India's tea industry is facing mounting financial stress due to rising input costs, stagnant prices, labour shortages and climate-related risks, prompting planters to seek policy support and structural reforms to sustain operations, industry representatives said.
“Many estates were being forced to sell tea below cost, leading to higher borrowings and financial strain. Unless we produce high-quality tea and fetch remunerative prices, sustainability is impossible,” Uttam Chakraborty, Chairman of the North Bengal branch of the Tea Association of India, said.
He noted that wages account for nearly 60 per cent of production cost, making the sector highly sensitive to wage revisions and input inflation.

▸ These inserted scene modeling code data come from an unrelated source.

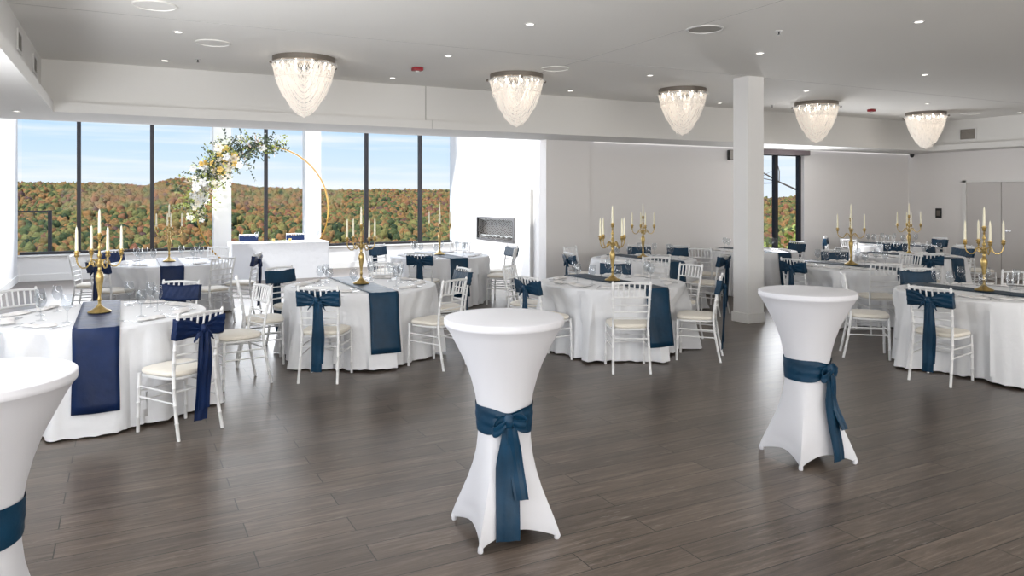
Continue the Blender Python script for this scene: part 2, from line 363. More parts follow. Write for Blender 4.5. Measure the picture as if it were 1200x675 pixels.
# double door
dr = empty('door_1', (XR, 9.2, 0)); tag(dr, kind='structure')
MB().box(-.05, -.82, 0, 0, -.78, 2.06).box(-.05, .78, 0, 0, .86, 2.06).box(-.05, -.82, 2.02, 0, .86, 2.06).build('door_frame', M['trim'], dr, False)
for y0, y1 in ((-.78, .045), (.055, .78)):
    MB().bbox(-.025, y0, .01, -.002, y1, 2.015, .004).build('door_leaf', M['door'], dr, False)
MB().tube([(-.025, -.06, 1.0), (-.075, -.06, 1.0), (-.075, -.17, 1.0)], .01).lathe([(0, -.03), (.028, -.03), (.028, .03), (0, .03)], 12, (-.03, -.06, 1.0)).build('door_handle', M['steel'], dr)
# square column
cl = empty('trim_18', (7.58, 7.64, 0)); tag(cl, kind='structure')
MB().box(-.14, -.14, 0, .14, .14, CZ).build('column_shaft', M['wall'], cl, False)
MB().bbox(-.158, -.158, 0, .158, .158, .135, .006).build('column_base', M['trim'], cl, False)

# ------------------------------------------------------------------ ceiling fittings
def downlight_proto():
    r_ = empty('downlight')
    MB().lathe([(.050, 0), (.052, -.006), (.038, -.008), (.036, 0)], 20).build('trim_ring', M['whitemetal'], r_)
    MB().lathe([(0, -.003), (.036, -.003), (.036, 0), (0, 0)], 20).build('lens', M['lamp'], r_)
    return r_
dl = downlight_proto()
DL = [(.47, 8.08, 'left chandelier, nearer of two'), (.43, 9.85, 'left chandelier, farther of two'), (3.39, 6.2, 'top edge of the photo, left of centre'), (3.31, 8.02, 'red alarm, to its right'), (3.25, 9.85, 'red alarm, behind and left of it'),
      (6.06, 9.8, 'second chandelier, to its right'), (6.24, 8.07, 'third chandelier, to its left'), (9.15, 9.89, 'third chandelier, to its right'), (6.38, 6.26, 'column, in front of its top'), (6.55, 4.46, 'top right part of the ceiling'),
      (9.28, 8.15, 'fourth chandelier, just above it'), (9.45, 6.35, 'fifth chandelier, well in front of it'), (12.41, 8.3, 'fifth chandelier, just above it'), (15.3, 8.35, 'right wall at the edge')]
for i, (x, y, d) in enumerate(DL):
    o = dl if i == 0 else copy_tree(dl); o.location = (x, y, CZ)
    tag(o, 'small round recessed ceiling downlight near the ' + d, 'downlight', 'recessed ceiling downlights')
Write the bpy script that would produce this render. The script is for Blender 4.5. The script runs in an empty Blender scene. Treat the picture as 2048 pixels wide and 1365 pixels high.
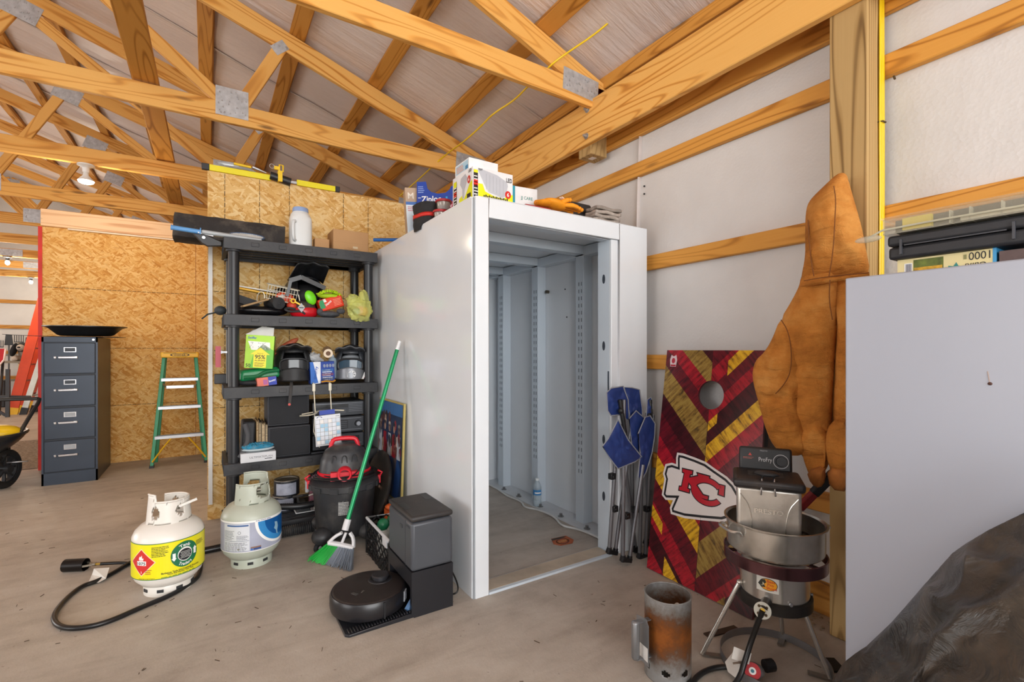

Costs of fertilisers, coal, pesticides and electricity have risen sharply in recent years, with power expenses alone estimated at about Rs 10-11 per kg of made tea.Shailja Mehta, President of the association, said the industry was grappling with a long-term mismatch between cost escalation and price growth. “It is important that harmony is reached between the cost of production and price realisation,” she said, calling for a minimum sustainable price mechanism to ensure producers receive viable returns.
She highlighted the sector's economic importance at a recent North Bengal chapter AGM, stating that the tea ecosystem in the northern part of West Bengal supports around 32 lakh people, or roughly 28 per cent of the region’s population.
Industry officials said labour availability has become a major operational challenge, with some estates reporting absenteeism of 25-50 per cent during peak production periods.